Pemerintah perlu bertindak tegas. Ormas yang menyimpang harus dicabut izin hukumnya. Dibentuk pula Satgas Anti-Premanisme Investasi yang diberi kewenangan untuk bertindak cepat terhadap intimidasi ekonomi.

Selain pendekatan hukum, solusi sosial juga wajib hadir. Warga lokal perlu diberdayakan agar tidak menjadi simpatisan Ormas liar. Mereka harus dilibatkan dalam ekosistem industri melalui pelatihan, akses usaha, hingga penataan sosial yang adil.
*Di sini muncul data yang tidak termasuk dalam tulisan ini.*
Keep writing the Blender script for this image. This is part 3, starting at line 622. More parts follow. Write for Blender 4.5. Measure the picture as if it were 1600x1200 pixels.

Awas, Indonesia Jadi “Horror Story” Bagi Investor

Jika dibiarkan, Indonesia berisiko menjadi cerita horor bagi investor global. Negeri ini bisa dipersepsikan bukan sebagai negara demokrasi yang menjunjung hukum, melainkan negara semi-feodal yang dikuasai oleh “raja-raja kecil” beratribut Ormas.

Saatnya pemerintah mengakhiri kompromi dan mulai menegakkan aturan secara menyeluruh. Jika tidak, industri nasional hanya akan jadi ladang peras bagi pencari untung instan dan masa depan ekonomi hijau Indonesia terancam karam sebelum berlayar.